━━━━━ Data excerpt

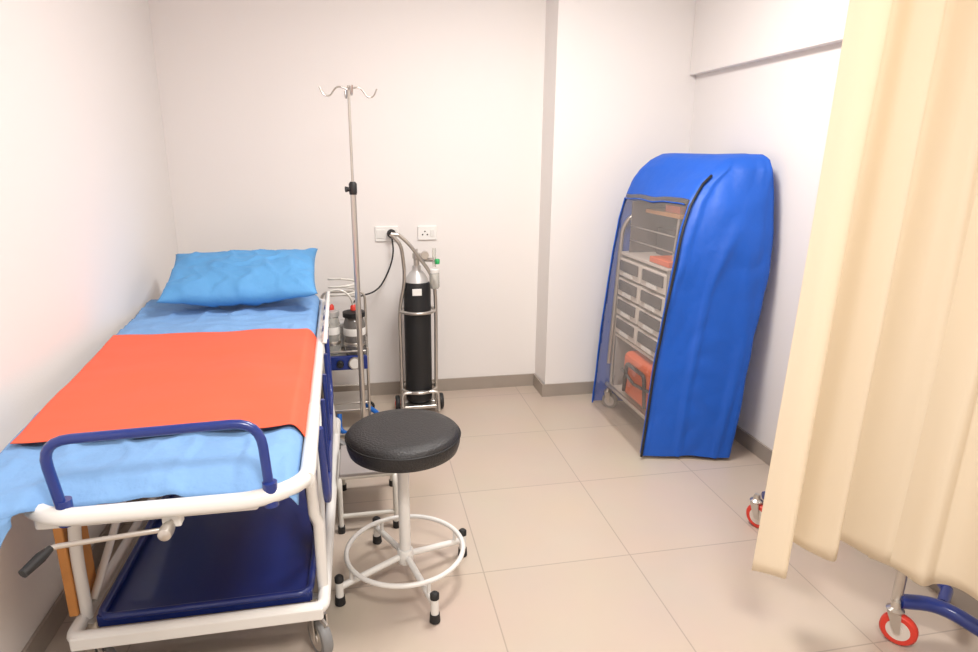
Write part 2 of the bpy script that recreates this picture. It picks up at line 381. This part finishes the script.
# ------------------------------------------------------------------ suction unit
g=G('suction_machine',(-.08,3.6,0))
x0,x1,y0,y1=-.24,.01,3.45,3.75
for x in (x0,x1):
    for y in (y0,y1):
        tube('post',[(x,y,.08),(x,y,.50)],.008,M['steel'],g); caster('caster',x,y,.028,g,.09,mt=M['black'],ang=1)
for z,m_ in ((.12,'steel'),(.43,'steel')):
    box('shelf',(x0,y0,z),(x1,y1,z+.012),M[m_],g)
    tube('shelf_rail',[(x0,y0,z+.05),(x1,y0,z+.05),(x1,y1,z+.05),(x0,y1,z+.05)],.006,M['steel'],g,closed=True)
box('front_panel',(x0+.01,y0-.010,.375),(x1-.0,y0+.012,.455),M['navy'],g,bevel=.004)
lathe('gauge',(-.06,y0-.012,.415),[(.034,-.012),(.037,-.006),(.035,0)],M['steel'],g,seg=24,axis='Y')
lathe('gauge_dial',(-.06,y0-.026,.415),[(.028,-.001),(.028,.003)],M['plug'],g,seg=24,axis='Y')
lathe('regulator_knob',(-.14,y0-.012,.415),[(.015,-.03),(.02,-.02),(.02,0)],M['black'],g,seg=20,axis='Y')
box('pump_head',(x0+.02,y0+.19,.44),(x1-.02,y1-.02,.60),M['alu'],g,bevel=.015)
for k,(xx,yy_,rr) in enumerate(((-.18,3.56,.045),(-.055,3.53,.062))):
    lathe('jar_%d'%k,(xx,yy_,0),[(rr*.85,.445),(rr,.465),(rr,.62),(rr*.8,.66),(rr*.66,.67)],M['jar'] if k else M['liquid'],g,seg=28)
    lathe('jar_band_%d'%k,(xx,yy_,0),[(rr*1.03,.50),(rr*1.05,.502),(rr*1.05,.518),(rr*1.03,.52)],M['steel'],g,seg=28)
    lathe('jar_scale_%d'%k,(xx,yy_,0),[(rr*1.005,.56),(rr*1.012,.562),(rr*1.012,.60),(rr*1.005,.602)],M['plug'],g,seg=28)
    lathe('jar_lid_%d'%k,(xx,yy_,0),[(rr*.9,.66),(rr,.663),(rr,.69),(rr*.4,.70)],M['black'] if k else M['alu'],g,seg=28)
    lathe('jar_cap_%d'%k,(xx,yy_,0),[(.018,.695),(.018,.72),(.01,.73)],M['redwheel'],g,seg=16)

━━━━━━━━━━

Reproduce the whole listing above word for word, but not its pictures.

Answer to the exercise –
Write part 2 of the bpy script that recreates this picture. It picks up at line 381. This part finishes the script.
# ------------------------------------------------------------------ suction unit
g=G('suction_machine',(-.08,3.6,0))
x0,x1,y0,y1=-.24,.01,3.45,3.75
for x in (x0,x1):
    for y in (y0,y1):
        tube('post',[(x,y,.08),(x,y,.50)],.008,M['steel'],g); caster('caster',x,y,.028,g,.09,mt=M['black'],ang=1)
for z,m_ in ((.12,'steel'),(.43,'steel')):
    box('shelf',(x0,y0,z),(x1,y1,z+.012),M[m_],g)
    tube('shelf_rail',[(x0,y0,z+.05),(x1,y0,z+.05),(x1,y1,z+.05),(x0,y1,z+.05)],.006,M['steel'],g,closed=True)
box('front_panel',(x0+.01,y0-.010,.375),(x1-.0,y0+.012,.455),M['navy'],g,bevel=.004)
lathe('gauge',(-.06,y0-.012,.415),[(.034,-.012),(.037,-.006),(.035,0)],M['steel'],g,seg=24,axis='Y')
lathe('gauge_dial',(-.06,y0-.026,.415),[(.028,-.001),(.028,.003)],M['plug'],g,seg=24,axis='Y')
lathe('regulator_knob',(-.14,y0-.012,.415),[(.015,-.03),(.02,-.02),(.02,0)],M['black'],g,seg=20,axis='Y')
box('pump_head',(x0+.02,y0+.19,.44),(x1-.02,y1-.02,.60),M['alu'],g,bevel=.015)
for k,(xx,yy_,rr) in enumerate(((-.18,3.56,.045),(-.055,3.53,.062))):
    lathe('jar_%d'%k,(xx,yy_,0),[(rr*.85,.445),(rr,.465),(rr,.62),(rr*.8,.66),(rr*.66,.67)],M['jar'] if k else M['liquid'],g,seg=28)
    lathe('jar_band_%d'%k,(xx,yy_,0),[(rr*1.03,.50),(rr*1.05,.502),(rr*1.05,.518),(rr*1.03,.52)],M['steel'],g,seg=28)
    lathe('jar_scale_%d'%k,(xx,yy_,0),[(rr*1.005,.56),(rr*1.012,.562),(rr*1.012,.60),(rr*1.005,.602)],M['plug'],g,seg=28)
    lathe('jar_lid_%d'%k,(xx,yy_,0),[(rr*.9,.66),(rr,.663),(rr,.69),(rr*.4,.70)],M['black'] if k else M['alu'],g,seg=28)
    lathe('jar_cap_%d'%k,(xx,yy_,0),[(.018,.695),(.018,.72),(.01,.73)],M['redwheel'],g,seg=16)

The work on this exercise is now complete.